Google has swapped in the word "Palestine" for "Palestinian Territories" on its search site for the area, prompting comments from both sides of the Israeli-Palestinian conflict.

The word appears directly beneath the Google logo and above the search field on the site's home page, www.google.ps, and the change follows a vote by the United Nations' General Assembly late last year to grant Palestine the status of "non-member observer state."

"We're changing the name 'Palestinian Territories' to 'Palestine' across our products," Google spokesman Nathan Tyler told the BBC on Friday, in a statement. "We consult a number of sources and authorities when naming countries.

The change in terminology on the google.ps home page doesn't seem to be reflected on Google Maps. As of this writing, a search -- using google.ps (from a U.S.-based PC) -- for "google maps palestine" or "palestine map" brings up a Google Maps detail labeled "Palestinian Territories." Screenshot by CNET

"In this case, we are following the lead of the UN, Icann [the Internet Corporation for Assigned Names and Numbers], ISO [International Organization for Standardization], and other international organizations."

The move was received favorably by the Palestinian Authority, according to the BBC, which quoted Sabri Saidam, an advisor to Palestinian President Mahmoud Abbas, as saying that Google's decision would prompt others to "join in and give the right definition and name for Palestine."

"Most of the traffic that happens now happens in the virtual world and this means putting Palestine on the virtual map as well as on the geographic maps," Saidam told the news agency.

Saidam also said he'd like to see the change reflected in Google Maps. He was quoted in various reports as saying, "We hope Google maps will also show the fact that Palestinian land has been stolen from Israel's colonization." But Google doesn't seem to have gone that far.

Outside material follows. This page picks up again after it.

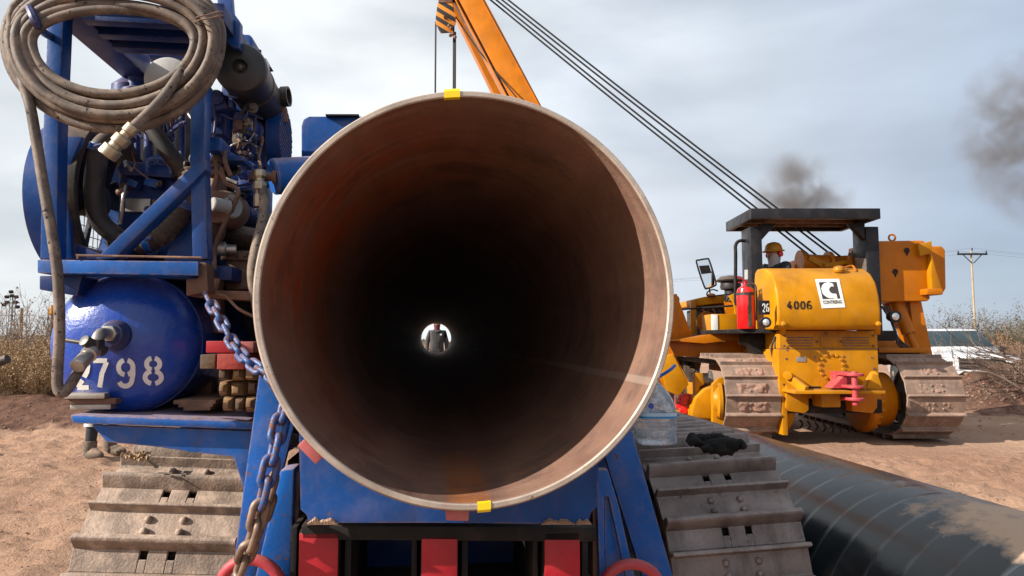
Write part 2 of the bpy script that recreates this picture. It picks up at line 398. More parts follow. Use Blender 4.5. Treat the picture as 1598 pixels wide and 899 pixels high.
def clod_mat():
    m, nt, b, out = mat_new('earth_clods'); g = N(nt, 'ShaderNodeNewGeometry'); vec = g.outputs['Position']
    c = mixc(nt, nz(nt, vec, 6, 6, .6, .3, .7), (.18, .095, .065), (.33, .20, .14)); L(nt, c, b.inputs[0]); b.inputs['Roughness'].default_value = .95
    bp = N(nt, 'ShaderNodeBump', i_Strength=.8, i_Distance=.02); L(nt, nz(nt, vec, 40, 6, .7), bp.inputs['Height']); L(nt, bp.outputs[0], b.inputs['Normal'])
    return m
M['clod'] = clod_mat()
M['clod2'] = paint('dry_caked_earth', (.40, .26, .18), .95, .3, 0, updust=.2, bump=.9, scale=5)
# ================================================================== ground
def sstep(a, b, x):
    t = max(0.0, min(1.0, (x - a) / (b - a))); return t*t*(3-2*t)
def gz(x, y):
    z = 0.0
    d = math.hypot(x, y)
    if d < 60:
        f = 1 - sstep(25, 60, d)
        z += f * (noise.noise(V((x*.35, y*.35, 0))) * .05 + noise.noise(V((x*1.7, y*1.7, 3))) * .022 + noise.noise(V((x*5.5, y*7.5, 7))) * .040 * (1 - sstep(9, 16, d)) + abs(noise.noise(V((x*13, y*17, 9)))) * .032 * (1 - sstep(6, 10, d)))
    if 2 < y < 11: z += (1 - abs(noise.noise(V((x*2.1+y*.8, y*5.2, 2)))))**5 * .050 * (1 - sstep(8, 11, y)) - .012
    # berm and higher ground on the left
    lf = sstep(-3.2, -4.6, x) * sstep(8.6, 10.6, y)
    z += lf * (.34 + .10 * noise.noise(V((x*1.1, y*1.1, 5))) + .05 * noise.noise(V((x*4, y*4, 5))))
    # dirt mound on the right
    mx = math.exp(-(((x - 9.3) / 1.75)**2 + ((y - 12.6) / 1.25)**2))
    z += mx * (.80 + .20 * noise.noise(V((x*2, y*2, 1))) + .10 * noise.noise(V((x*6, y*6, 1))))
    # lower ground where the pickup stands, low rise behind it
    z -= .30 * sstep(14, 16.5, y) * (1 - sstep(24, 30, y)) * sstep(5, 8, x)
    z += sstep(26, 34, y) * sstep(8, 16, x) * .35
    # flat under the machines
    flatm = max((1 - sstep(.2, .8, abs(x - 3.95) - 1.5)) * sstep(6.6, 7.6, y) * (1 - sstep(12, 13, y)), (1 - sstep(.2, .8, abs(x + .4) - 1.4)) * sstep(1.2, 1.8, y) * (1 - sstep(5.4, 6.4, y)))
    z *= (1 - .85 * flatm)
    return z
def axis(lo, hi, step, far):
    a = []; x = lo
    while x <= hi: a.append(x); x += step
    s = step; x = hi
    while x < far: s *= 1.25; x += s; a.append(x)
    s = step; x = lo; b = []
    while x > -far: s *= 1.25; x -= s; b.append(x)
    return b[::-1] + a
xs = axis(-9, 12, .055, 3500); ys = axis(1.8, 14.5, .05, 3500)
ys = [y for y in ys if y > -400]
g = MB(); nx = len(xs)
for y in ys:
    for x in xs: g.vs.append(V((x, y, gz(x, y))))
for j in range(len(ys)-1):
    for i in range(nx-1): g.fs.append((j*nx+i, j*nx+i+1, (j+1)*nx+i+1, (j+1)*nx+i)); g.ms.append(0)
me = bpy.data.meshes.new('ground'); me.from_pydata([tuple(v) for v in g.vs], [], g.fs); me.materials.append(M['ground'])
for p in me.polygons: p.use_smooth = True
go = bpy.data.objects.new('ground', me); COL.objects.link(go); tag(go, kind='structure'); del g

# clods and pebbles
mb = MB(); r_ = random.Random(3)
for k in range(2600):
    if k < 650:
        x = r_.gauss(9.3, 1.3); y = r_.gauss(12.0, .9); s = r_.uniform(.012, .05) * (1 if r_.random() < .3 else .6)
    elif k < 900:
        x = r_.uniform(-8.5, -4); y = r_.uniform(8.6, 11); s = r_.uniform(.008, .022)
    elif k < 1900:
        y = r_.uniform(3, 9); x = r_.uniform(-.75*y-.3, -.2*y-.9); s = r_.uniform(.002, .008)
    else:
        y = r_.uniform(4, 11); x = r_.uniform(.25*y+.7, .8*y+.5); s = r_.uniform(.003, .011)
    sd_ = r_.random()*50
    mb.ball((x, y, gz(x, y) + s*.3), s, (1, r_.uniform(.7, 1.1), r_.uniform(.45, .8)), 6, 4, lambda q: 1 + .45*noise.noise(q*(1.4/s) + V((sd_, 0, 0))))
mb.build('pebbles_and_clods', M['clod'], kind='stuff', label='loose reddish pebbles and earth clods scattered over the sand', cat='pebbles', smooth=20)

# ================================================================== vegetation
def stalk(mb, p, d, ln, r, rr, depth, mi, kink=.35, leaf=0):
    pts = [p]; q = V(p); dd = V(d).normalized(); n = 4
    for i in range(n):
        dd = (dd + V((rr.uniform(-1, 1), rr.uniform(-1, 1), rr.uniform(-.5, .7))) * kink * .5).normalized()
        q = q + dd * (ln / n); pts.append(q)
    mb.mi = mi; mb.tube(pts, r, 3, False, 1, taper=r*.35)
    if leaf:
        mb.mi = 1
        for i in range(leaf):
            c = pts[rr.randrange(1, n+1)] + V((rr.uniform(-1, 1), rr.uniform(-1, 1), rr.uniform(-1, 1))) * ln * .12
            a = V((rr.uniform(-1, 1), rr.uniform(-1, 1), rr.uniform(-1, 1))).normalized() * rr.uniform(.012, .03); b = a.cross(V((rr.uniform(-1, 1), rr.uniform(-1, 1), rr.uniform(-1, 1)))).normalized() * rr.uniform(.008, .016)
            mb.add([c-a, c+b, c+a, c-b], [(0, 1, 2, 3)])
    if depth > 0:
        for i in range(rr.randint(2, 4)):
            j = rr.randrange(1, n+1)
            d2 = (dd + V((rr.uniform(-1, 1), rr.uniform(-1, 1), rr.uniform(-.3, .8))) * .9).normalized()
            stalk(mb, pts[j], d2, ln * rr.uniform(.35, .6), r*.55, rr, depth-1, mi, kink, leaf)
def shrub_mesh(name, seed, h, spread, stems, mats, depth=2, leaf=0, r=.008, kink=.35):
    rr = random.Random(seed); mb = MB()
    for i in range(stems):
        a = rr.uniform(0, 6.28); tl = rr.uniform(.1, spread)
        d = V((math.cos(a)*tl, math.sin(a)*tl, 1))
        p = V((math.cos(a)*rr.uniform(0, .18), math.sin(a)*rr.uniform(0, .18), -.05))
        stalk(mb, p, d, h*rr.uniform(.55, 1), r, rr, depth, 0, kink, leaf)
    return mb.mesh(name, mats, smooth=60)
sm_tall = [shrub_mesh('dry_shrub', s, 1.5, .7, 11, [M['twig'], M['straw2']], 2, 1, .010) for s in (1, 2)]
sm_low = [shrub_mesh('dry_bush', s, .85, 1.1, 34, [M['straw'], M['straw']], 2, 3, .006) for s in (4, 5, 6)]
sm_olive = [shrub_mesh('olive_bush', s, 1.45, 1.0, 26, [M['twig'], M['leafg']], 2, 7, .010) for s in (7, 8)]
sm_brown = [shrub_mesh('brown_bush', s, .9, 1.2, 30, [M['straw2'], M['straw2']], 2, 5, .008) for s in (9, 10)]
def put(name, mesh, x, y, sc, rz, label, cat, group):
    o = inst(name, mesh, None, Matrix.Translation(V((x, y, gz(x, y) - .02))) @ Matrix.Rotation(rz, 4, 'Z') @ Matrix.Diagonal((sc, sc, sc, 1)))
    return tag(o, label, cat, group)
def thicket(name, meshes, spots, label, cat):
    src = []
    for me in meshes: src.append(([v.co.copy() for v in me.vertices], [list(p.vertices) for p in me.polygons], [p.material_index for p in me.polygons]))
    vs, fs, ms = [], [], []
    for i, (x, y, sc, rz) in enumerate(spots):
        a, f, m = src[i % len(src)]; T_ = Matrix.Translation(V((x, y, gz(x, y)-.02))) @ Matrix.Rotation(rz, 4, 'Z') @ Matrix.Diagonal((sc, sc, sc, 1)); b = len(vs)
        vs += [tuple(T_ @ v) for v in a]; fs += [[b+q for q in ff] for ff in f]; ms += m
    me = bpy.data.meshes.new(name); me.from_pydata(vs, [], fs); me.polygons.foreach_set('material_index', ms)
    for m in meshes[0].materials: me.materials.append(m)
    o = bpy.data.objects.new(name, me); COL.objects.link(o); return tag(o, label, cat, kind='stuff')
r_ = random.Random(21)
def sp(n, y0, y1, p0, p1, s0, s1):
    out = []
    for i in range(n):
        y = r_.uniform(y0, y1); px = r_.uniform(p0, p1); out.append(((px-HX)/F*y, y, r_.uniform(s0, s1), r_.uniform(0, 6.28)))
    return out
thicket('dry_brush', sm_low, sp(74, 10.6, 15.5, -60, 170, .55, .95), 'straw coloured dry brush covering the bank beyond the blue machine', 'dry brush')
thicket('bare_scrub', sm_tall, sp(24, 12, 18, -50, 170, .75, 1.1), 'bare grey twigs rising out of the straw coloured brush on the left', 'scrub')
thicket('olive_scrub', sm_olive, sp(30, 24, 31, 1495, 1670, 1.0, 1.45), 'dusty olive bushes behind the white pickup', 'bushes')
thicket('brown_scrub', sm_brown, sp(30, 20.5, 23.5, 1540, 1670, .9, 1.5), 'reddish brown dry bushes beside the white pickup', 'bushes')
put('bare_shrub', sm_tall[0], P(1482, 560, 14.6).x, 14.6, .80, .6, 'thin bare grey shrub standing right in front of the white pickup bonnet', 'shrub', None)

# far scrub along the horizon
mb = MB(); r_ = random.Random(5)
for i in range(5200):
    a = r_.uniform(-1.15, 1.15); d = r_.uniform(60, 150); x = math.sin(a)*d; y = math.cos(a)*d
    hh = (.9 + 1.0*abs(noise.noise(V((x*.05, y*.05, 0))))) * r_.uniform(.5, 1.0); wd = r_.uniform(.5, 1.5)
    mb.mi = r_.randrange(3)
    z0 = gz(x, y)
    for k in range(3):
        c = V((x + r_.uniform(-wd, wd), y + r_.uniform(-wd, wd), z0 + hh*r_.uniform(.2, .8)))
        e = V((r_.uniform(-1, 1), r_.uniform(-1, 1), r_.uniform(-.6, .6)))*wd*.6; f = V((r_.uniform(-.4, .4), r_.uniform(-.4, .4), 1))*hh*.35
        mb.add([c-e, c+f*.8, c+e, c-f], [(0, 1, 2, 3)])
mb.build('far_scrub', [M['straw2'], M['leafg'], M['twig']], kind='stuff', label='line of low scrub far off along the horizon', cat='scrub')

# brush pile thrown on the mound
mb = MB(); r_ = random.Random(77)
for i in range(100):
    y = r_.uniform(11.4, 12.9); px = min(1720, max(1540, r_.gauss(1635, 42))); x = (px - HX)/F*y
    z = gz(x, y) + r_.uniform(0, .22)
    a = r_.uniform(-.9, .9) + (math.pi if r_.random() < .6 else 0); d = V((math.cos(a), math.sin(a)*.5, r_.uniform(-.12, .25)))
    stalk(mb, V((x, y, z)), d, r_.uniform(.5, 1.4), r_.uniform(.006, .019), r_, 1, 0, .4, 0)
for i in range(60):
    y = r_.uniform(11.2, 12.2); px = r_.uniform(1490, 1640); x = (px - HX)/F*y
    stalk(mb, V((x, y, gz(x, y))), V((r_.uniform(-1, 1), r_.uniform(-.5, .3), r_.uniform(.2, .9))), r_.uniform(.15, .35), .005, r_, 1, 1, .5, 0)
mb.tube([P(1600, 612, 11.3), P(1575, 596, 11.3), P(1545, 582, 11.4), P(1515, 580, 11.5)], .025, 6, taper=.012)
mb.build('brush_pile', [M['bark'], M['twig']], label='pile of torn dark branches heaped on the dirt mound in front of the pickup', cat='brush pile', smooth=60)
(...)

As of this writing, a search -- using www.google.ps (from a U.S.-based PC) -- for "google maps palestine" or "palestine map" brings up a Google Maps detail labeled "Palestinian Territories."

Not surprisingly, Israeli officials see the situation differently than Saidam.

"Google is not a diplomatic entity, which begs the question why are they getting involved in international politics and on the controversial side," Yigal Palmor, a representative for Israel's foreign ministry, told the Associated Press.

Israel was one of 9 nations, including the U.S., that voted against 138 other U.N. countries on the question of granting "non-member observer state" status to Palestine.